STATED TASK | The data below holds a line containing "woodLine, roughness: .6" and a line containing "roughness: .38, metalness: .25"; please quote exactly those two lines and every line between them, and nothing else.

## START DATA EXCERPT

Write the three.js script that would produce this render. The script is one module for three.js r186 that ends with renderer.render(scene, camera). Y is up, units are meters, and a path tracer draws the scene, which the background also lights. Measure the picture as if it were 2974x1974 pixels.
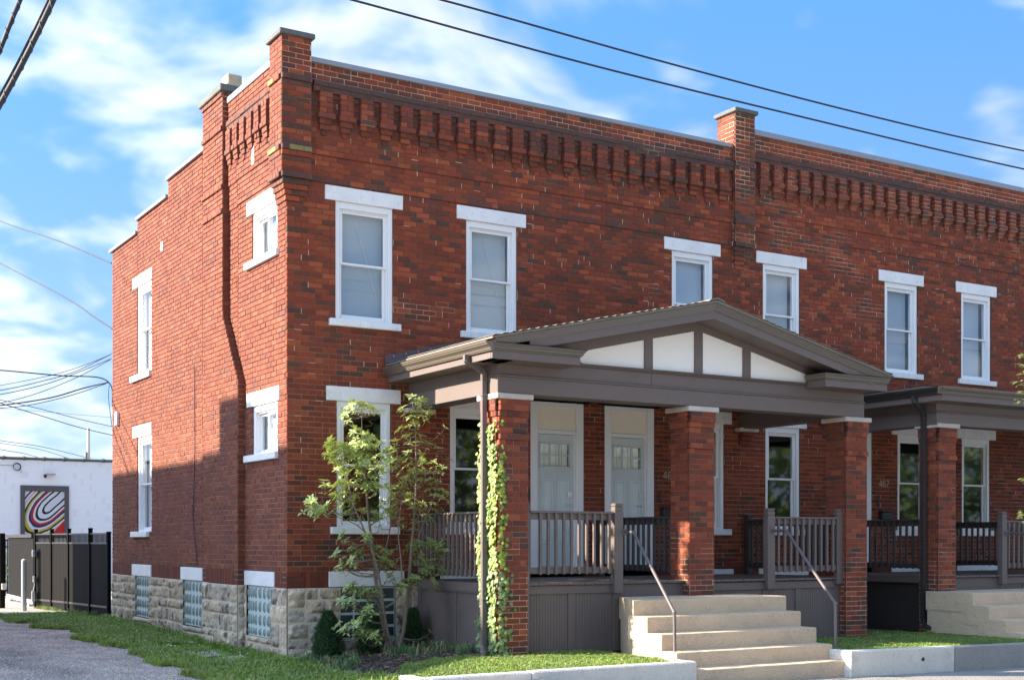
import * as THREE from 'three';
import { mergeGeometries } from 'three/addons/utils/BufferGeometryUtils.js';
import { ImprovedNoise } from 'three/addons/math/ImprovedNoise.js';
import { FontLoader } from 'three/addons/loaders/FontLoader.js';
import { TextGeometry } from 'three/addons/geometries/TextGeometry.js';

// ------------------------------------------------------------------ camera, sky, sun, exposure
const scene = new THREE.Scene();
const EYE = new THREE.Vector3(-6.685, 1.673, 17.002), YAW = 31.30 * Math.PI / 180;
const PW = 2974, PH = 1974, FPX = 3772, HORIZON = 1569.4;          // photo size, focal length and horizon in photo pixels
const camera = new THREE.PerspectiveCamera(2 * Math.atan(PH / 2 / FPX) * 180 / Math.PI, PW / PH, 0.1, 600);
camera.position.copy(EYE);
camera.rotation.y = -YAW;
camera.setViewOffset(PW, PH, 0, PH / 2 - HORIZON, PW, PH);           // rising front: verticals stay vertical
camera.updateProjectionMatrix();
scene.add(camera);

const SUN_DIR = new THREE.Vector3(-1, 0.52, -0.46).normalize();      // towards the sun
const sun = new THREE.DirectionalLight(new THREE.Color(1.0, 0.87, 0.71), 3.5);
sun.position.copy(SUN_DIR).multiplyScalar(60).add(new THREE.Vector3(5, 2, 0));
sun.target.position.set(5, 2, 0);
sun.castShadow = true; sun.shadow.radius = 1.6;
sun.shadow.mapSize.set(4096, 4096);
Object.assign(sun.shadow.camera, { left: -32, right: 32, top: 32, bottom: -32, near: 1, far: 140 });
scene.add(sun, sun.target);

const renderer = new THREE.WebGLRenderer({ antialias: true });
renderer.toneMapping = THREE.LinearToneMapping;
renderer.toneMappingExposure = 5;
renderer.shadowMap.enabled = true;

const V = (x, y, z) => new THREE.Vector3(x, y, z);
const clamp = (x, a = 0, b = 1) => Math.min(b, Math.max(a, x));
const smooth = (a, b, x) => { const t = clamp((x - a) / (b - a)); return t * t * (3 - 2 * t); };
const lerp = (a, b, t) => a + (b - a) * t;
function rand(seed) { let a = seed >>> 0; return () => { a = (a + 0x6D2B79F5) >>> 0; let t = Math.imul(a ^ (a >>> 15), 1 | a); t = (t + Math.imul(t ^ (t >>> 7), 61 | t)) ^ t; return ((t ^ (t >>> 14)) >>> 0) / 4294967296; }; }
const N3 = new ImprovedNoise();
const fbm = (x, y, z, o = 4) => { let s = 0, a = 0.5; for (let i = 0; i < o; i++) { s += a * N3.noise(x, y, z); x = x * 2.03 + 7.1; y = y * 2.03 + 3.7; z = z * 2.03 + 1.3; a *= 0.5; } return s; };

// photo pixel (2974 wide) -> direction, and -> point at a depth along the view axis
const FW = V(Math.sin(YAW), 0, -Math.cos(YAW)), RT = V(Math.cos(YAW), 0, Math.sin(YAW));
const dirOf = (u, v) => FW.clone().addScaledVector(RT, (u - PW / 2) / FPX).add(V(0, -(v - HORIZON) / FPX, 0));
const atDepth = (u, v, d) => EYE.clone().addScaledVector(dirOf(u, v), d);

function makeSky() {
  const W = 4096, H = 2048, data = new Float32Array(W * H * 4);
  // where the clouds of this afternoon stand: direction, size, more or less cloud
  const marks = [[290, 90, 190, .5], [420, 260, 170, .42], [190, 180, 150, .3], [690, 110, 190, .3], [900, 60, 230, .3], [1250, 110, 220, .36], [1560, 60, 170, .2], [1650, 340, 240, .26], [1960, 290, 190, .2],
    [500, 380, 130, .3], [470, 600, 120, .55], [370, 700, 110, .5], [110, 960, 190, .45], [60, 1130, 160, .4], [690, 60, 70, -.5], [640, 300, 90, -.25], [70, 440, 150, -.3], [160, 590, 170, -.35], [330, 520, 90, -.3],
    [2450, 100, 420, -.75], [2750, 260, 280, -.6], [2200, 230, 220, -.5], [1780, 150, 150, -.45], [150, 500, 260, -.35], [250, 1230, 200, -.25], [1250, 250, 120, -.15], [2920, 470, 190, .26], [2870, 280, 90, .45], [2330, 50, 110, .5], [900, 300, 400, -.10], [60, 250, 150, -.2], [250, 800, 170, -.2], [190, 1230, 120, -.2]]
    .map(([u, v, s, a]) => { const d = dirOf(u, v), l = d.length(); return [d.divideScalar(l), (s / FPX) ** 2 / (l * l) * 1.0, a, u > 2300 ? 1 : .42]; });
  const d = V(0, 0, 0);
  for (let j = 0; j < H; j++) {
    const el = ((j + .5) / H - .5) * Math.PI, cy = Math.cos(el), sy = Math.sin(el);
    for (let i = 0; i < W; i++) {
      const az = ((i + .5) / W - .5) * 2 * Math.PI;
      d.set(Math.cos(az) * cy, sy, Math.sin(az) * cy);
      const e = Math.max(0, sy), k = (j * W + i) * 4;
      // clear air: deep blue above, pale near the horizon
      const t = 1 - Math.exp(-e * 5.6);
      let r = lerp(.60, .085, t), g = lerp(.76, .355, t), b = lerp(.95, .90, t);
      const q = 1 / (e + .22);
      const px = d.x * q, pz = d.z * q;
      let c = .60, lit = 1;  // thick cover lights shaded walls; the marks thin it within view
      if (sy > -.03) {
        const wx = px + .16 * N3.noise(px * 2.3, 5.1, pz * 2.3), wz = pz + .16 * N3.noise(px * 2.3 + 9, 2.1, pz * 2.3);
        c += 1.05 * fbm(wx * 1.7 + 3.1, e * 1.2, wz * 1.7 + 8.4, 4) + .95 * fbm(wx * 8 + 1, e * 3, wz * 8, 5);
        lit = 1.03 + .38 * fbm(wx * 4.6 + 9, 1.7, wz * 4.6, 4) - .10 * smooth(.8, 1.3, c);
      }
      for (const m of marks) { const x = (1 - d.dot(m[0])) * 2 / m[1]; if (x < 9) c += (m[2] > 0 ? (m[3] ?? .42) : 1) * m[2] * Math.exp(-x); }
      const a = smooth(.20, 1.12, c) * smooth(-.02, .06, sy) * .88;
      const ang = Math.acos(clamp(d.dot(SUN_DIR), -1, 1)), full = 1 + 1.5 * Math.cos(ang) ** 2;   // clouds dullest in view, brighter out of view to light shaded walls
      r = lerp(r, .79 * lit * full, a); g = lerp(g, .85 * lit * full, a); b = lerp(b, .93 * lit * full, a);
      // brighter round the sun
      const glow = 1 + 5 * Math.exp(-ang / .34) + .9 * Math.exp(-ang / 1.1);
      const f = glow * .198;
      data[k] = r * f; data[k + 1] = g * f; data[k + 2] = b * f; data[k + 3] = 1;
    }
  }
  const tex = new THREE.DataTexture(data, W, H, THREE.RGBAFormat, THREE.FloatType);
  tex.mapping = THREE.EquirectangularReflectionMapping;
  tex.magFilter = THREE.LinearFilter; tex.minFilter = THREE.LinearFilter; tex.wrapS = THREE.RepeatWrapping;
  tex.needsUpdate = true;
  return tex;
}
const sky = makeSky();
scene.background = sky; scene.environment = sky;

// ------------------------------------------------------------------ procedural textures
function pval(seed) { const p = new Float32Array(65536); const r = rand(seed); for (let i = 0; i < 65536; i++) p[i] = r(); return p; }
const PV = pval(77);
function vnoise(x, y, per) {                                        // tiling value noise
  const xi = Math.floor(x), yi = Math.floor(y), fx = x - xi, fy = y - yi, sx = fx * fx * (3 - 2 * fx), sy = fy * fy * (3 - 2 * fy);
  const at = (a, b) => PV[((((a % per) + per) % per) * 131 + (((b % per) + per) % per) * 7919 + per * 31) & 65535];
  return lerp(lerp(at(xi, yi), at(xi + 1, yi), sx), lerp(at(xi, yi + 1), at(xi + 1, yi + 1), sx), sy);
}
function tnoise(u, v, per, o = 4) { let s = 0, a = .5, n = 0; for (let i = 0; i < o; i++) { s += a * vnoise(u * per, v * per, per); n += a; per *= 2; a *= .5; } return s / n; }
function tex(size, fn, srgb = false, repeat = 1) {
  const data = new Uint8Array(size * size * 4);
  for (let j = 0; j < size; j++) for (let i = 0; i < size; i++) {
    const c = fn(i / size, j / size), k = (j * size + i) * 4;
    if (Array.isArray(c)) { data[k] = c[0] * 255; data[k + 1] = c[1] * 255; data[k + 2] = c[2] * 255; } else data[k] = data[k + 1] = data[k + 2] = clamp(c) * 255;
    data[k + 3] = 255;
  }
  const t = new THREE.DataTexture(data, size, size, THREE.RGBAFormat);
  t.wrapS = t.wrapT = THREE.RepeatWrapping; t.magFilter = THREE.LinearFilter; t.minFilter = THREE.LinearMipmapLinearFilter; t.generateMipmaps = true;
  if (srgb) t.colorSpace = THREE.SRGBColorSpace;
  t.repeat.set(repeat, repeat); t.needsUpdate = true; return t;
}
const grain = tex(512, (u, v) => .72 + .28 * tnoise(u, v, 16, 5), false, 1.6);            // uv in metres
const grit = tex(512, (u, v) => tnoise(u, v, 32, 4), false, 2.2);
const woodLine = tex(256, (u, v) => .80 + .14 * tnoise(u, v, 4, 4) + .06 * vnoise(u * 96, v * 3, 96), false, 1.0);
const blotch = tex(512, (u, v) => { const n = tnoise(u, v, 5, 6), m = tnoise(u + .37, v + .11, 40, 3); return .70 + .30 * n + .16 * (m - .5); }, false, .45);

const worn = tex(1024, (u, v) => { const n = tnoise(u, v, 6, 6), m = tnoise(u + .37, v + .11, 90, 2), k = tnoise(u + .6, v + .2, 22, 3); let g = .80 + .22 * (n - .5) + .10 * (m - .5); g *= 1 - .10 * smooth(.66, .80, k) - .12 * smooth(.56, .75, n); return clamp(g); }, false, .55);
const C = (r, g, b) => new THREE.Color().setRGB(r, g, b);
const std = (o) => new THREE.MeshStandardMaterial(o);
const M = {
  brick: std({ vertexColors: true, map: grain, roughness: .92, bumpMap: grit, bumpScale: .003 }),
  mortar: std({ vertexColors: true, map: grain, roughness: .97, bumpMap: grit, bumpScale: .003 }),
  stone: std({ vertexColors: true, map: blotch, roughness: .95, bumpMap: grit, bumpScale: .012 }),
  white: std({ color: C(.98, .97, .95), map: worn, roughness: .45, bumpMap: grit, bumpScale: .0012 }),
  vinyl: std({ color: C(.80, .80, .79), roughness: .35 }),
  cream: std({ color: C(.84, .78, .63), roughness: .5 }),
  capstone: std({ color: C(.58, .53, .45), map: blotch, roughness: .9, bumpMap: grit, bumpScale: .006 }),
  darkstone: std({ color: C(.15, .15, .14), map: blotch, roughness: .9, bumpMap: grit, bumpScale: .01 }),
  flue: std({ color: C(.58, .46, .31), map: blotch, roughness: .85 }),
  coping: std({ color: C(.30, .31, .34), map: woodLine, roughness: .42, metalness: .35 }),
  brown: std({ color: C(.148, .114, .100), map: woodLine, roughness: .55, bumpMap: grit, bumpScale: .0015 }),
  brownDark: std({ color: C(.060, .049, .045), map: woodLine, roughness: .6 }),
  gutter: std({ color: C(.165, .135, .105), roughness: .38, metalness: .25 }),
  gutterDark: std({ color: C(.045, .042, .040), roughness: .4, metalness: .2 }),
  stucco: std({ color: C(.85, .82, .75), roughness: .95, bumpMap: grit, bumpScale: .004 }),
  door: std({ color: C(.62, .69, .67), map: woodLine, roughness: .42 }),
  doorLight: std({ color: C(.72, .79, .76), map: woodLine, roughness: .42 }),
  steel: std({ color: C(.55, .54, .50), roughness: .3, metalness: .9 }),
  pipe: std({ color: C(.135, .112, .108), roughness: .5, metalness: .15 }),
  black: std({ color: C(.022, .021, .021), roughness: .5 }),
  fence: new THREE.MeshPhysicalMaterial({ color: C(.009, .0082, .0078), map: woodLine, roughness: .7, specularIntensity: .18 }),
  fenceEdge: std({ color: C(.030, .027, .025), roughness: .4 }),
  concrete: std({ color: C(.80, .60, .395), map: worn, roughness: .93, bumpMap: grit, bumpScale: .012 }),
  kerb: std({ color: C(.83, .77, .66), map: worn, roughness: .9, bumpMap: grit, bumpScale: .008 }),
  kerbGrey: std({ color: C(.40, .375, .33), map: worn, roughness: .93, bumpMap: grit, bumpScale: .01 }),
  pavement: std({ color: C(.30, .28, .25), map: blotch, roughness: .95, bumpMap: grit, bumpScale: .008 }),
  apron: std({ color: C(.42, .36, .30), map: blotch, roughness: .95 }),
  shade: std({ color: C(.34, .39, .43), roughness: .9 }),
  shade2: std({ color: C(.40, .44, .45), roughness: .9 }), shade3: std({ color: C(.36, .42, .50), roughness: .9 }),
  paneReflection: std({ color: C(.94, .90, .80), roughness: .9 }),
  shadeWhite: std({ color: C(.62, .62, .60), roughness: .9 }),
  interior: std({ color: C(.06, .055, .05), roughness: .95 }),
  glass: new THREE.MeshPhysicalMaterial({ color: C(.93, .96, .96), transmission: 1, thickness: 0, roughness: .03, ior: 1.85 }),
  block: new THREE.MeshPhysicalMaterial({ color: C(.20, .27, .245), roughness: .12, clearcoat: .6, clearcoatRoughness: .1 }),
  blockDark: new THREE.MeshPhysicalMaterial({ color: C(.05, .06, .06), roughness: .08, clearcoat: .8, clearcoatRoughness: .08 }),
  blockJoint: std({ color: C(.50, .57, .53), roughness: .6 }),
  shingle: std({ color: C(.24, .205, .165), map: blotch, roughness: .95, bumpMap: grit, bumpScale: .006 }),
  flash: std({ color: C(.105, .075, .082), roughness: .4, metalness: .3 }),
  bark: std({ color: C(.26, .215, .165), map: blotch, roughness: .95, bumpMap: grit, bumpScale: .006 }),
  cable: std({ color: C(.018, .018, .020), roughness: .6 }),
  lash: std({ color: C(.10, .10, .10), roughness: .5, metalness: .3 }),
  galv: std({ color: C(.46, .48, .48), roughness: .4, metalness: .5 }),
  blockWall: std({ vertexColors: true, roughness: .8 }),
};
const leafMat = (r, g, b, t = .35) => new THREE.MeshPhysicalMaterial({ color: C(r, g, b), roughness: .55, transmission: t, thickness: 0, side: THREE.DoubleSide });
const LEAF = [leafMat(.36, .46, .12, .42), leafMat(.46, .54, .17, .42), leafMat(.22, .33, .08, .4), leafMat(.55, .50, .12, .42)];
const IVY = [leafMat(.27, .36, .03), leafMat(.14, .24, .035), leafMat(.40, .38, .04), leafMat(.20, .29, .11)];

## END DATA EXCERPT

EXERCISE RESULT |
  brownDark: std({ color: C(.060, .049, .045), map: woodLine, roughness: .6 }),
  gutter: std({ color: C(.165, .135, .105), roughness: .38, metalness: .25 }),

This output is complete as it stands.